Hart also has quick exchanges with Oscar Hammerstein, and an up-and-coming young man named George Hill (later George Roy Hill) who wants to be a director…and went on to direct Butch Cassidy and the Sundance Kid and win an Oscar for his direction of The Sting. And then there is a very young and snarky Stephen Sondheim, (Hammerstein’s protégé) who was bold/rude enough to honestly answer Lorenz’s questions about his work.
Author E.B. White magically appears to provide more insight into Lorzenz’s creative process, and provides more connection with Lorenz intellectually than any of the characters genuinely in his life at the time.

The greatest emotional connection, however, comes with a woman who apparently didn’t exist at all, or at least not in the film’s incarnation of Elizabeth Weiland. The film’s Elizabeth is a very young woman who apparently had a platonic weekend with Hart and has kept in touch ever since. (The real Elizabeth may simply be a woman who wrote Hart a series of letters…or not.) She exists as a real friend here, but also as a romantic aspiration for Hart, who continues to express his undying and unrealistic love for her. She’s played by a slightly too old Margaret Qualley, who radiates appropriately and graciously connects with Hart while being honest about the future of their relationship.

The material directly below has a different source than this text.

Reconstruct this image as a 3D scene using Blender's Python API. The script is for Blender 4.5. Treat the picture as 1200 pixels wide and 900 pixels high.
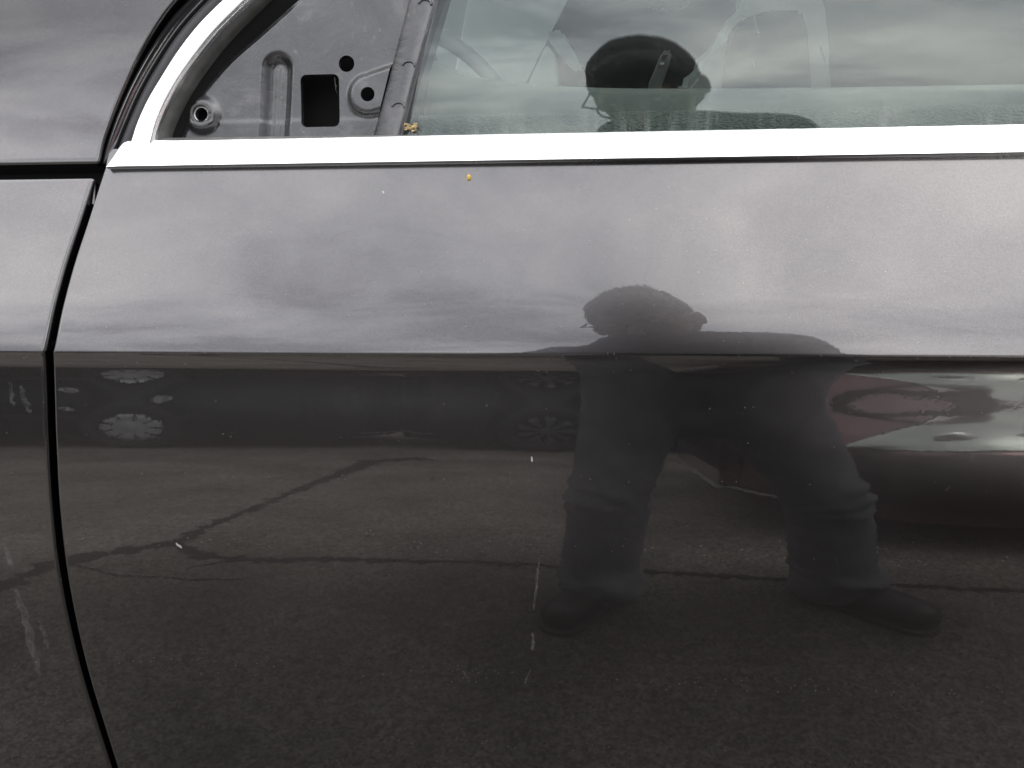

This character and her connection with Hart raise the question of his sexuality, which has historically been considered gay, and that is generally echoed in the film. Why this character is here is a bit of a mystery, but Margaret’s bond with an aging sad man provides some breathing room and kindness, as Hart is forced to stop performing and seems to relax in her presence, all the while dreaming on this night on what might have been if many circumstances had been different.
Every performance is solid, but as with many Linklater films (including the three mentioned above), the star is Ethan Hawke, who gives a career-best and Oscar-nominated) performance as Hart. Except perhaps for his moments with Qualley, Hawke is sad, biting, cynical, cruel, jealous, beaten down and can seem to catch his breath emotionally . Hawke brings a nonstop stream of energy to his portrayal, even in the quiet moments. This is a man desperate to not feel desperate, and he’s working as fast as he can to keep his demons at bay. As the film lets us know in the beginning, this is pretty much his last hurrah working at that. He didn’t die right after that evening, but he did die, in a ditch, in the rain, just eight months later.
One technical note: Hart was five feet tall. Hawke is 10 inches taller, and the film pull out every trick of perspective and camera angle to make him seem close to Lorenz’s height.
This is a sad movie in some senses, not because of how it ends, but because of how Lorenz Hart was living. But the wit of the conversations, the dark humor, and the masterful performance by Hawke make it a joy to experience.